We can now ask several questions, including the following:

  1. What if a job runs for less than the allocated time? -- In this case, resources become free and the scheduler will attempt to select the next job(s) to run.
  2. What if a job runs longer than the allocated time? -- In this case, the scheduler will send an informative Unix signal to the process first. The job will be given a bit more time and if it does not exit it will be forcibly terminated. You will find a note about this at the end of your job log file.
  3. What if multiple jobs compete for resources? -- The scheduler will prefer certain jobs over others using the Slurm Multifactor Priority Plugin. In practice, small jobs will be preferred over large, users with few used resources in the last month will be favored over heavy consumers, long-waiting jobs will be favored over recently submitted jobs, and many other factors. You can use the sprio utility to inspect these factors in real-time.
  4. How does the scheduler handle new requests? -- Generally, the scheduler will add new jobs to the waiting queue. The scheduler regularly adjusts its planning by recalculating job priorities. Slurm is configured to perform computationally simple schedule recalculations quite often and larger recalculations more infrequently.

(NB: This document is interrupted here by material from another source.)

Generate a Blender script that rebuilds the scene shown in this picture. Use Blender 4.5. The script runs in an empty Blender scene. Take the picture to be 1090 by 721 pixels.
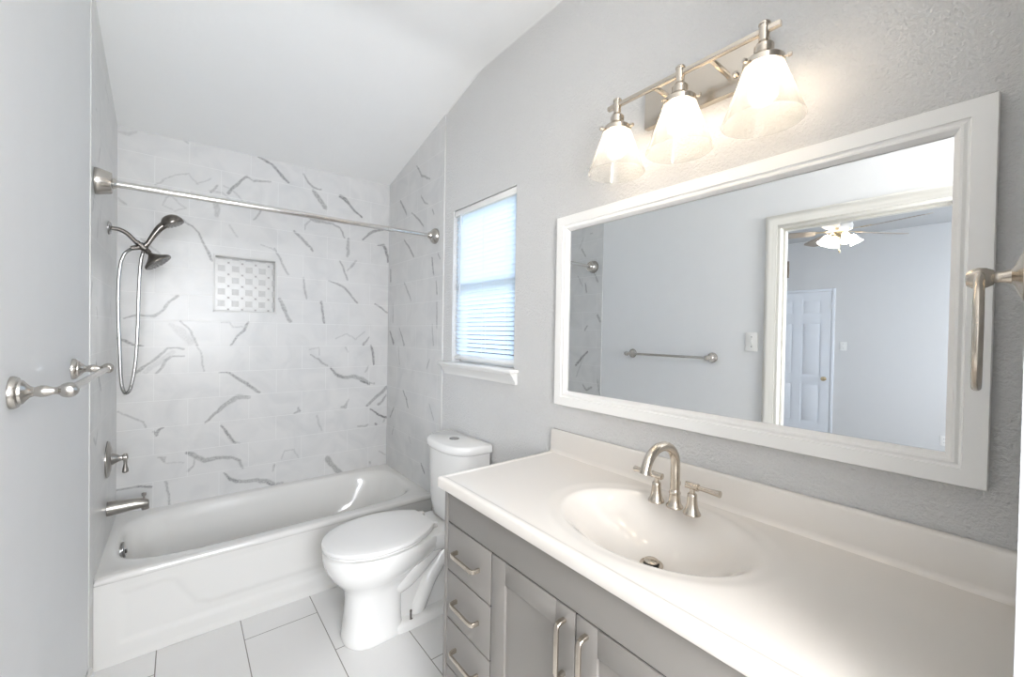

Also see the Slurm Frequently Asked Questions.

Please note that even if all jobs were known at the start of time, scheduling is still a so-called NP-complete problem. Entire computer science journals and books are dedicated only to scheduling. Things get more complex in the case of online scheduling, in which new jobs can appear at any time. In practice, Slurm does a fantastic job with its heuristics but it heavily relies on parameter tuning. HPC administration is constantly working on optimizing the scheduler settings. Note that you can use the --format option to the squeue command to request that it shows you information about job scheduling (in particular, see the %S field, which will show you the expected start time for a job, assuming Slurm has calculated it). See man squeue for details. If you observe inexplicable behavior, please notify us at

Slurm Partitions

In Slurm, the nodes of a cluster are split into partitions. Nodes are assigned to one or more partition (see the Job Scheduler section for details). Jobs can also be assigned to one or more partitions and are executed on nodes of the given partition.

In the BIH HPC, partitions are used to stratify jobs of certain running times and to provide different quality of service (e.g., maximal number of CPU cores available to a user for jobs of a certain running time and size). The partitions gpu and highmem provide special hardware (the nodes are not assigned to other partitions) and the mpi partition allows MPI-parallelism and the allocation of jobs to more than one node. The Job Scheduler provides further details.